Determine the number of lines in the listing below where the string "this" occurs; answer with the number alone.

— Start Data for the task —

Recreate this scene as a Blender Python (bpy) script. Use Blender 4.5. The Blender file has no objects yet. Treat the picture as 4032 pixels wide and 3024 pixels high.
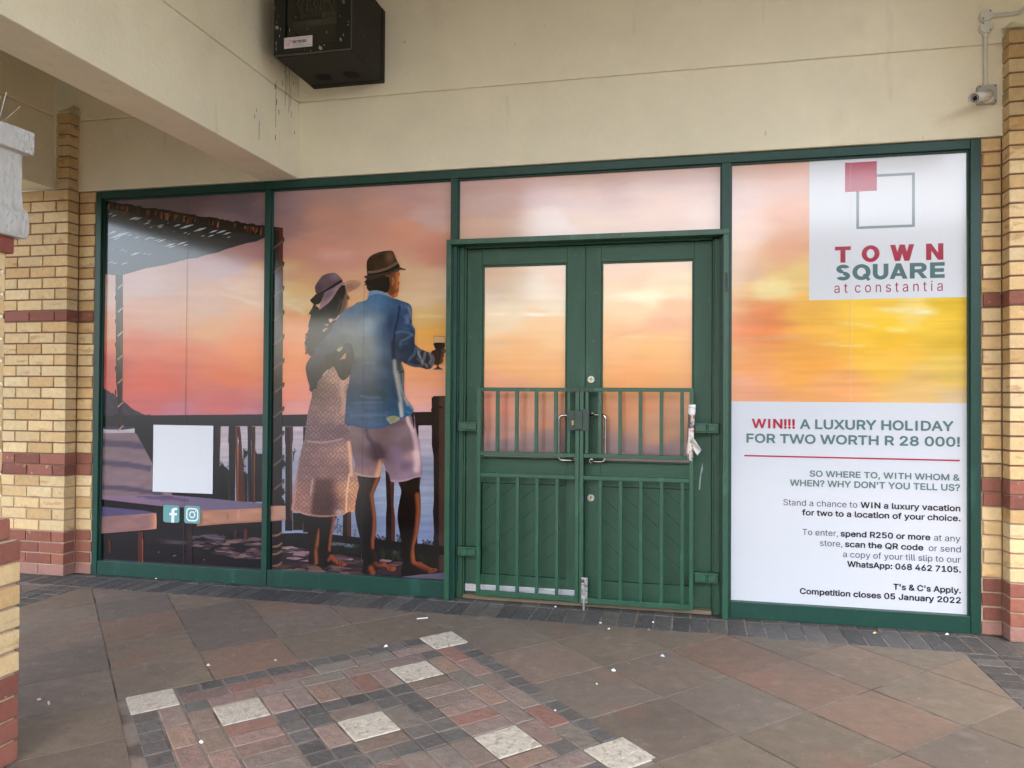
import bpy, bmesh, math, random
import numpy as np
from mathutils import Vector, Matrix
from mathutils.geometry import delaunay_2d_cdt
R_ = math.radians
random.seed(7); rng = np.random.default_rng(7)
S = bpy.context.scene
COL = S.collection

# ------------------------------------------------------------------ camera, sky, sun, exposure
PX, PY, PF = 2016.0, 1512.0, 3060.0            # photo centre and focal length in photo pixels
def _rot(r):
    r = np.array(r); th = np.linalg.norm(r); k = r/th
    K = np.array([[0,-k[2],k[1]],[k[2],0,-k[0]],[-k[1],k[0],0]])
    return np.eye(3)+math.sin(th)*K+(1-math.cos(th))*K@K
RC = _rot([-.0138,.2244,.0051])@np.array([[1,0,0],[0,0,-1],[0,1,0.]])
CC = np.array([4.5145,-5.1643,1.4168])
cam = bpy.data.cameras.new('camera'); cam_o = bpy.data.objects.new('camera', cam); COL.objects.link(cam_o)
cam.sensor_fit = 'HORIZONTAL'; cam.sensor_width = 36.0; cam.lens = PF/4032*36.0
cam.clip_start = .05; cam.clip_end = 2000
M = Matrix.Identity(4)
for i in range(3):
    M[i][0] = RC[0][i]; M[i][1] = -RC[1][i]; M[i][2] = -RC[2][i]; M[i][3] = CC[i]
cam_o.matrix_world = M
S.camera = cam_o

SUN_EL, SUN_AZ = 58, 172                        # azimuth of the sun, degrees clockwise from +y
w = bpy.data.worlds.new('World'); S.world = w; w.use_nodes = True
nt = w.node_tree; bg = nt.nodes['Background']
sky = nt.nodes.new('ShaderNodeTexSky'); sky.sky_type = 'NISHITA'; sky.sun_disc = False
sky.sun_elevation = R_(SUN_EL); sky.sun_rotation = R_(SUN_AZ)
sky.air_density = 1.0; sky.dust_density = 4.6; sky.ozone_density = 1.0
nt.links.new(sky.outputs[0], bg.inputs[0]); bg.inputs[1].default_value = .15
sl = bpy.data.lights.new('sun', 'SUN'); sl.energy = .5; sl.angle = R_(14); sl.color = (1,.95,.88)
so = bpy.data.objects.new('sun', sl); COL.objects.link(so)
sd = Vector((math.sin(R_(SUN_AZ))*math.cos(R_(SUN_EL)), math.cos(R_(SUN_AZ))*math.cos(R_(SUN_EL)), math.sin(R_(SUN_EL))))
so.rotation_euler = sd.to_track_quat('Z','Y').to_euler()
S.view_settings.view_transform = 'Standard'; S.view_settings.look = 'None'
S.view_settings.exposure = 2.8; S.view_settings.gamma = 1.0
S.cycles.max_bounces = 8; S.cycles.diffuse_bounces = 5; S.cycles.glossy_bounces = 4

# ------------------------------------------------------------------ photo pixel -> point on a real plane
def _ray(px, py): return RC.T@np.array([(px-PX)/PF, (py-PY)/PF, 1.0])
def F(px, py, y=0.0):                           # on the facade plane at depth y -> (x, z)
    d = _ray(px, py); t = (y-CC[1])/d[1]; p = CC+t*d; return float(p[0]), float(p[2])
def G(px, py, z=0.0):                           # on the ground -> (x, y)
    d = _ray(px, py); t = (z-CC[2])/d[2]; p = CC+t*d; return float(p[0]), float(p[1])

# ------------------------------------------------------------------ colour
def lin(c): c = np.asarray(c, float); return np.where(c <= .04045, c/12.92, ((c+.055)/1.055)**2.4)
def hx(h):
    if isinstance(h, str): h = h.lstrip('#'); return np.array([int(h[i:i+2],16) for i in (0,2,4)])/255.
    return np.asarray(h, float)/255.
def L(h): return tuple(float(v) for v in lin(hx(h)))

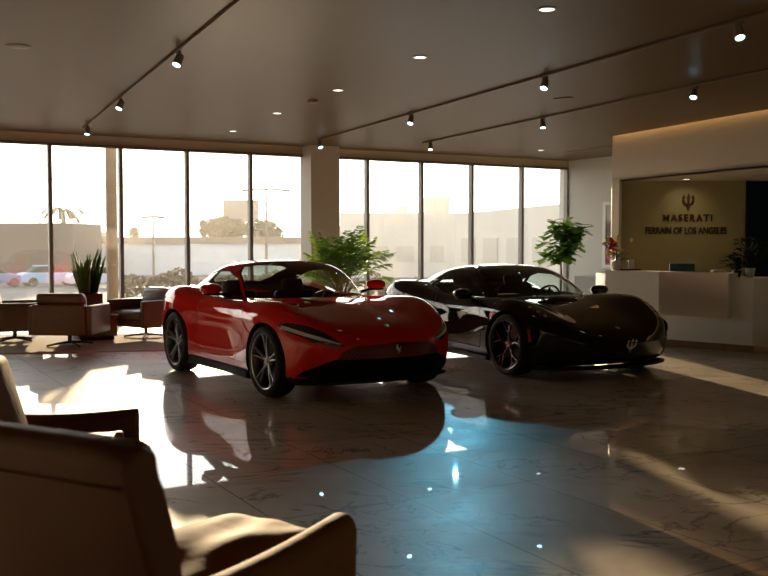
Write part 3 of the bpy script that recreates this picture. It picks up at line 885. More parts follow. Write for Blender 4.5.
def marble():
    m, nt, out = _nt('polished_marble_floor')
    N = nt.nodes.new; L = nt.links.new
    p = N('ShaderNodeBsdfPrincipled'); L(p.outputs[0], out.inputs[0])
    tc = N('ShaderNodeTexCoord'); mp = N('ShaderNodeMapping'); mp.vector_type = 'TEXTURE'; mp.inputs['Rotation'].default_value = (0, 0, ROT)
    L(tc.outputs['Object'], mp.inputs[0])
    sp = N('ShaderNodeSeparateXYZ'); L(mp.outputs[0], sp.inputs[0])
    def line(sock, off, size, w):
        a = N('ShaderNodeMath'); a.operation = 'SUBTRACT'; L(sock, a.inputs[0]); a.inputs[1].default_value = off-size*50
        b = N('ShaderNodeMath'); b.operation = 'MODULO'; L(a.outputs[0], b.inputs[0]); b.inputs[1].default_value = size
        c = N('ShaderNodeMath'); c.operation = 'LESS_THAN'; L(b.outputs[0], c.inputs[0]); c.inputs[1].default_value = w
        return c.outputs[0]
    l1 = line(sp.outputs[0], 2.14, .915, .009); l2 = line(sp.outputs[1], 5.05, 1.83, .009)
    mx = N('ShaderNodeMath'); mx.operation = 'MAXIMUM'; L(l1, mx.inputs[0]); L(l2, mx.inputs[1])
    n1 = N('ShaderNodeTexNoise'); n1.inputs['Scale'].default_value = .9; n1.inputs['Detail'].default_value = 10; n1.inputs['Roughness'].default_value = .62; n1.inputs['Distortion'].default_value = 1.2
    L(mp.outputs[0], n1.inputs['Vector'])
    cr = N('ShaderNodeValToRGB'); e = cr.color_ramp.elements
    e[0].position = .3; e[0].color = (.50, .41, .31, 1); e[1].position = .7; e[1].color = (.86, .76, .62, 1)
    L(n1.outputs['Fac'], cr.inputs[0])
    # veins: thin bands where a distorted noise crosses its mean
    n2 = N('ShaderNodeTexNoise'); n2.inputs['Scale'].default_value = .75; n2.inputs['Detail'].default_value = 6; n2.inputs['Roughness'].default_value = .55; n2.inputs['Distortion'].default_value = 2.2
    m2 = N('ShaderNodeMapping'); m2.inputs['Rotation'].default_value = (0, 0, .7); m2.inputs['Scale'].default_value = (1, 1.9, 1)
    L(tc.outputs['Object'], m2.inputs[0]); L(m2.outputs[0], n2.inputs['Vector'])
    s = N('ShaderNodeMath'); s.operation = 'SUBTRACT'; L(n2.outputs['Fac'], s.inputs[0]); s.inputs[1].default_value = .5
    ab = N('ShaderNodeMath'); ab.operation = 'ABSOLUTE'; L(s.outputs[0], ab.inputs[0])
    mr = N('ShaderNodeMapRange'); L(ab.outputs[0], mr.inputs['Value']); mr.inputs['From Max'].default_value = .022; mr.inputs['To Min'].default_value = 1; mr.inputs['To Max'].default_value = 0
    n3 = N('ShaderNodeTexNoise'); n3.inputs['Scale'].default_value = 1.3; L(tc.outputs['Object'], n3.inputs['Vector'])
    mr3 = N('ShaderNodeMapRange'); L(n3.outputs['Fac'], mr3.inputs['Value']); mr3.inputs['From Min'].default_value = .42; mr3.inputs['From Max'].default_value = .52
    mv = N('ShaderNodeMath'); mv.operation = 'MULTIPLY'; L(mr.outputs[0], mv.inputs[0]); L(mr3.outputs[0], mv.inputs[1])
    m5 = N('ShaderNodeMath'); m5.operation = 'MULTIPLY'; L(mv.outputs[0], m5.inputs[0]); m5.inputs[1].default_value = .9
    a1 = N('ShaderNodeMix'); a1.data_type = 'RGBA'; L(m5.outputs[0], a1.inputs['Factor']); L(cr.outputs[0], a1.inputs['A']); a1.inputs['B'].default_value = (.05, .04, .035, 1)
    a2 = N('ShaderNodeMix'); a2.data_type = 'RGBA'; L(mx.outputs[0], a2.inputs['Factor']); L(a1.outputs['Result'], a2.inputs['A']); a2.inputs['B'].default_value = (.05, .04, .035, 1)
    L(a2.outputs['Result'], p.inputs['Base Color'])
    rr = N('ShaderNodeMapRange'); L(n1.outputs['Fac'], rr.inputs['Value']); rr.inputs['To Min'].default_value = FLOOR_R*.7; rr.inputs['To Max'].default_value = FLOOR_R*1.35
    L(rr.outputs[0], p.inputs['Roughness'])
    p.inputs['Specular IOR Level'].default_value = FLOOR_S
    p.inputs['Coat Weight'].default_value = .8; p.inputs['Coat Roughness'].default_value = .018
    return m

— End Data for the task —

◆ Task solution:
2